En France, ce mouvement est à peine engagé et très peu d'outsourcers sont
réellement positionnés dans cette logique. »
Méthodologie
Les consultants d'Affluence ont rencontré les représentants d'une quarantaine de sociétés spécialisées dans la gestion en externalisation des services clients. Entretiens doublés d'une pige des études et parutions publiées sur le marché de l'outsourcing, notamment le "Top 50 des outsourcers" (Centres d'Appels et Conception Editoriale, voir Centres d'Appels n° 31, p. 6).

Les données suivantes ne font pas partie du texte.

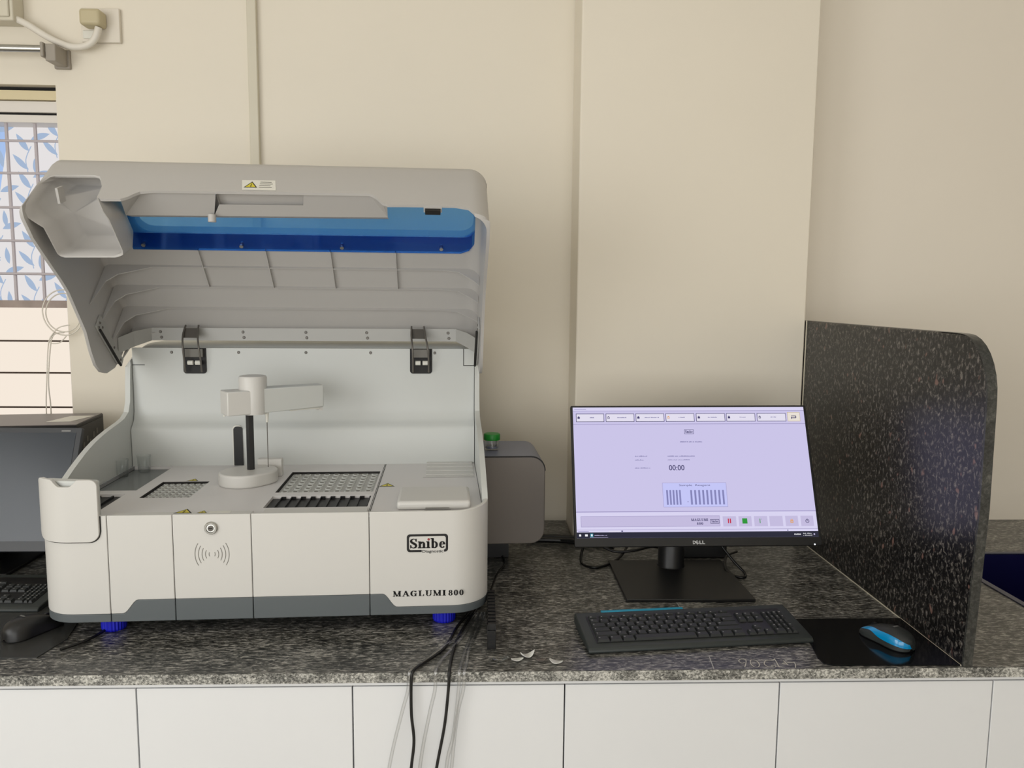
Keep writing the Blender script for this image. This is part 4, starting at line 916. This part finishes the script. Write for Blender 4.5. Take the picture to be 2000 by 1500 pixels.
# ------------------------------------------------------------------ keyboard
def keyboard(loc, rz, label, teal, Wk=.4205, Dk=.128):
    t = tag(empty('keyboard', loc, rz), label, 'keyboard')
    sl_ = .014/Dk; zf = .011
    zt = lambda y: zf+y*sl_
    q = MB(); q.px([(0, .001), (-.001, .006), (.004, zf), (Dk-.004, zt(Dk)), (Dk, zt(Dk)-.003), (Dk, .004), (Dk-.03, .001)], 0, Wk); case = q.build('case', 'char2', t, bevel=.002)
    q = MB(); q.prism([(.018, .017), (Wk-.020, .017), (Wk-.020, Dk-.019), (.018, Dk-.019)], lambda x, y: (x, y, zt(y)+.0001), lambda x, y: (x, y, zt(y)+.0008)); q.build('key_bed', 'blk', case)
    if teal:
        q = MB(); q.prism([(.052, Dk-.006), (.215, Dk-.006), (.215, Dk+.0005), (.052, Dk+.0005)], lambda x, y: (x, y, zt(y)-.002), lambda x, y: (x, y, zt(y)+.0015)); q.build('accent_strip', 'teal', case, bevel=.0008)
    u = .0186; rows = []
    y0 = .0172; kh = .0152
    R0 = [1.25, 1.25, 1.25, 6.25, 1.25, 1.25, 1.25, 1.25]
    R1 = [2.25]+[1]*10+[2.75]; R2 = [1.75]+[1]*11+[2.25]; R3 = [1.5]+[1]*12+[1.5]; R4 = [1]*13+[2]
    n = 0
    def key(x0, x1, ya, yb, leg=True):
        nonlocal n
        g8 = .0009; h8 = .0052; a, b9, c9, d9 = x0+g8, x1-g8, ya+g8, yb-g8; i = .0016
        lo = [(a, c9), (b9, c9), (b9, d9), (a, d9)]; hi = [(a+i, c9+i*.8), (b9-i, c9+i*.8), (b9-i, d9-i*.6), (a+i, d9-i*.6)]
        q = MB(); q.rings([[Vector((x, y, zt(y)+.0008)) for x, y in lo], [Vector((x, y, zt(y)+h8)) for x, y in hi]])
        if leg and n % 1 == 0:
            xx, yy = a+i+.0015, d9-i-.0048; w9 = random.choice((.002, .0026, .0034)); q.add([(xx, yy, zt(yy)+h8+.0001), (xx+w9, yy, zt(yy)+h8+.0001), (xx+w9, yy+.0022, zt(yy+.0022)+h8+.0001), (xx, yy+.0022, zt(yy+.0022)+h8+.0001)], [(0, 1, 2, 3)], 1)
        n += 1
        q.build('key', ['char', 'keyleg'], t)
    for ri, row in enumerate((R0, R1, R2, R3, R4)):
        x = .020
        ksc = (15*u)/sum(row) if ri else (15*u)/sum(row)
        for w9 in row:
            key(x, x+w9*ksc, y0+ri*kh, y0+(ri+1)*kh, w9 < 3); x += w9*ksc
    yf = y0+5*kh+.003
    for k in range(13): key(.020+k*.02146, .020+k*.02146+.0186, yf, yf+.0085)
    nx = .020+15*u+.005; nw = (.016*3)
    for k in range(3): key(nx+k*.0165, nx+(k+1)*.0165, y0+3*kh, y0+4*kh); key(nx+k*.0165, nx+(k+1)*.0165, y0+4*kh, y0+5*kh); key(nx+k*.0165, nx+(k+1)*.0165, y0, y0+kh)
    key(nx+.0165, nx+.033, y0+kh, y0+2*kh)
    px8 = nx+.0535; pw = (Wk-.021-px8)/4
    for ri in range(5):
        for k in range(4):
            if ri == 0 and k == 1: continue
            if k == 3 and ri in (0, 2): continue
            xa = px8+k*pw; key(xa, xa+pw*(2 if ri == 0 and k == 0 else 1), y0+ri*kh, y0+(ri+1+(1 if k == 3 and ri in (1, 3) and False else 0))*kh)
    key(px8+3*pw, px8+4*pw, y0, y0+kh, False); key(px8+3*pw, px8+4*pw, y0+2*kh, y0+3*kh, False)
    return t
keyboard((.1895, 1.3215, ZC), R(5.3), 'charcoal keyboard with a teal strip in front of the lavender monitor', True)
keyboard((-1.285, 1.528, ZC), R(-1.0), 'black keyboard below the switched-off monitor at far left', False, .415, .15)

# ------------------------------------------------------------------ mice and mats
def mouse(loc, rz, label, mtop, mband, mside, L=.098, Wd=.058, Hh=.036):
    t = tag(empty('computer_mouse', loc, rz), label, 'mouse')
    NU, NV = 28, 24
    def S(u, v):   # u 0 tail .. 1 nose, v 0 right edge .. 1 left edge
        th9 = math.pi*v; x = L*(u-.5)
        if u <= 0 or u >= 1: return Vector((x, 0, .006))
        w9 = Wd/2*(max(0, 1-abs(2*u-1)**3.0))**.42*(1-.16*math.sin(math.pi*u)**2 if True else 1)*(1-.10*u)
        h9 = Hh*(max(0, math.sin(math.pi*min(1, .03+u*.97)**.72)))**.55*(1-.28*u)
        return Vector((x, w9*math.cos(th9), .002+h9*max(0, math.sin(th9))**.62))
    uu = lambda i: .5-.5*math.cos(math.pi*i/NU)
    def patch(name, m9, lo, hi, off):
        q = MB(); v9 = []; f9 = []; n8 = 8
        for i in range(NU+1):
            u = uu(i); a, b9 = lo(u), hi(u)
            for j in range(n8+1): v9.append(S(u, a+(b9-a)*j/n8)+Vector((0, 0, off)))
        for i in range(NU):
            for j in range(n8): k = i*(n8+1)+j; f9.append((k, k+1, k+n8+2, k+n8+1))
        q.add(v9, f9); return q.build(name, m9, t, smooth=70)
    s5 = lambda u: .5-.5*math.tanh((u-.62)*9)      # S shaped band: low at the tail, rising on the nose side
    bl = lambda u: .035+.165*(1-s5(u)); bh = lambda u: .185+.135*(1-s5(u))
    full0 = lambda u: 0; full1 = lambda u: 1
    q = MB(); ring = [S(uu(i), 0) for i in range(1, NU)]+[S(uu(NU-i), 1) for i in range(1, NU)]
    q.rings([[Vector((p.x*.97, p.y*.96, .0)) for p in ring], [Vector((p.x, p.y, .003)) for p in ring]]); q.build('base', 'blk', t)
    if mband:
        patch('side_grip', mside, full0, bl, 0); patch('accent_band', mband, bl, bh, .0004); patch('top_shell', mtop, bh, lambda u: 1-.22, .0); patch('side_grip', mside, lambda u: .78, full1, 0)
    else: patch('top_shell', mtop, full0, full1, 0)
    q = MB(); q.cyl((L*.24, -.0, Hh*.46), .009, .005, (0, 1, 0), 18); o9 = q.build('scroll_wheel', 'blk2', t, smooth=40); o9.location = (0, -.0025, .0)
    q = MB()
    for k in range(5): xx = -L*.19; yy = -.006+k*.0026; q.add([(xx, yy, S(.31, .5).z+.0006), (xx+.004, yy+.0004, S(.35, .5).z+.0006), (xx+.004, yy+.0021, S(.35, .5).z+.0006), (xx, yy+.0017, S(.31, .5).z+.0006)], [(0, 1, 2, 3)])
    q.build('logo_mark', 'keyleg', t)
    return t
mouse((.7455, 1.364, ZC+.0022), R(114), 'grey wireless mouse with a bright cyan band on the glossy black mat', 'char', 'cyan', 'char2', .104, .060, .036)
mouse((-.828, 1.430, ZC+.0022), R(62), 'plain black mouse at far left beside the analyser corner', 'blk2', None, 'blk2', .108, .060, .038)
M['padm'] = mat('glossy_black_mat', (13, 14, 16), .12)
M['padg'] = mat('grey_clear_mat', (58, 58, 56), .25)
o = MB().pz([(.6105, 1.4655), (.8265, 1.4665), (.8265, 1.269), (.605, 1.272), (.592, 1.280), (.590, 1.30), (.603, 1.37)], 0, .002).build('mouse_mat', 'padm', loc=(0, 0, ZC)); tag(o, 'glossy black mouse mat under the cyan-banded mouse', 'mouse mat')
o = MB().pz([(-1.02, 1.60), (-.79, 1.56), (-.752, 1.40), (-.765, 1.325), (-.99, 1.325)], 0, .002).build('mouse_mat', 'padg', loc=(0, 0, ZC)); tag(o, 'grey mouse mat under the plain black mouse at far left', 'mouse mat')
hang('dropped_cord', 'cable_b', .0026, [(-.66, 1.62, zr), (-.69, 1.5, zr), (-.70, 1.42, zr+.001), (-.712, 1.38, zr+.002), (-.735, 1.345, zr+.003)], 'black cord coming out below the left corner of the analyser', 'cord')

# ------------------------------------------------------------------ scraps on the worktop
def scrap(x, y, rz, s, lab, m9='silverw', lift=.006):
    q = MB(); n9 = 10; v9 = []; f9 = []
    for i in range(n9+1):
        a = i/n9; w9 = .0065*s*math.sin(math.pi*min(1, a*.95+.05))**.7; xx = (a-.5)*.024*s; zz = .0008+lift*(2*abs(a-.5))**2
        v9 += [(xx, -w9, zz+.002), (xx, 0, zz-.0004), (xx, w9, zz+.002)]
    for i in range(n9): k = 3*i; f9 += [(k, k+1, k+4, k+3), (k+1, k+2, k+5, k+4)]
    q.add(v9, f9); o = q.build('paper_scrap', m9, loc=(x, y, ZC+.0002), rz=rz, smooth=60)
    md = o.modifiers.new('s', 'SOLIDIFY'); md.thickness = .0004
    return tag(o, lab, 'scrap', 'curled scraps on the worktop')
scrap(.034, 1.301, R(15), 1.35, 'clear curled scrap nearest the black rack', 'glass', .004)
scrap(.0625, 1.2995, R(10), .9, 'small pale cupped scrap, second from the black rack', lift=.003)
scrap(.081, 1.3135, R(25), 1.15, 'largest white curled scrap with raised tips', lift=.009)
scrap(.1035, 1.297, R(5), .75, 'thin grey scrap between two white ones', 'boxgrey', .003)
scrap(.1285, 1.2885, R(-20), 1.0, 'white curled scrap lying furthest right', lift=.005)

# ------------------------------------------------------------------ left computer
c7, s7 = math.cos(R(24)), math.sin(R(24))
rv2 = Vector((1, 0, 0)); uv2 = Vector((0, s7, c7))
t, f = monitor('computer_monitor', (-1.148, 1.70, .925), rv2, uv2, .47, .278, .01, 'switched-off grey monitor with a blank screen at far left', 'bez', None, None)
q = MB(); q.prism([(-.223, .022), (.223, .022), (.223, .266), (-.223, .266)], lambda x, y: f(x, y, .0002), lambda x, y: f(x, y, .0008)); q.build('screen', 'grey_m', t)
q = MB(); q.prism([(.19, .269), (.21, .269), (.21, .2715), (.19, .2715)], lambda x, y: f(x, y, .0002), lambda x, y: f(x, y, .0006)); q.build('bezel_mark', 'keyleg', t)
MB().box(-.1, .1, .02, .2, 0, .008).build('stand_base', 'blk', t, bevel=.002); MB().box(-.03, .03, .10, .13, .008, .2).build('stand_neck', 'blk', t)
t = tag(empty('desktop_computer', (-.964, 1.888, ZC), R(8)), 'black computer tower with a sticker on top behind the grey monitor', 'computer')
MB().box(-.26, 0, 0, .19, .004, .312).build('case', 'blk', t, bevel=.002)
MB().box(-.258, -.002, .002, .188, .312, .3135).build('top_cover', 'pctop', t)
MB().box(.0, .002, .01, .18, .225, .305).build('port_panel', 'blk2', t)
q = MB()
for k, (a, b9) in enumerate(((.03, .25), (.055, .262), (.075, .25), (.10, .265), (.125, .27))): q.box(.002, .0026, a, a+.011, b9, b9+.014)
q.build('port', 'steel_d', t)
MB().pz([(-.085, .05), (-.03, .05), (-.005, .14), (-.06, .14)], .3136, .314).build('sticker', 'label', t)
MB().box(-.25, -.01, .01, .18, 0, .004).build('base_pad', 'blk', t)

55 % des postes en province
L'un des éléments les plus significatifs pour traduire l'évolution de ce marché est sans doute le primat gagné par la province dans les choix de localisation des outsourcers. Aujourd'hui, 55 % des postes déployés se trouvent en province. « Le ratio devait encore être de 70 % à Paris et 30 % en province il y a seulement deux ans », affirme Philippe Baldin.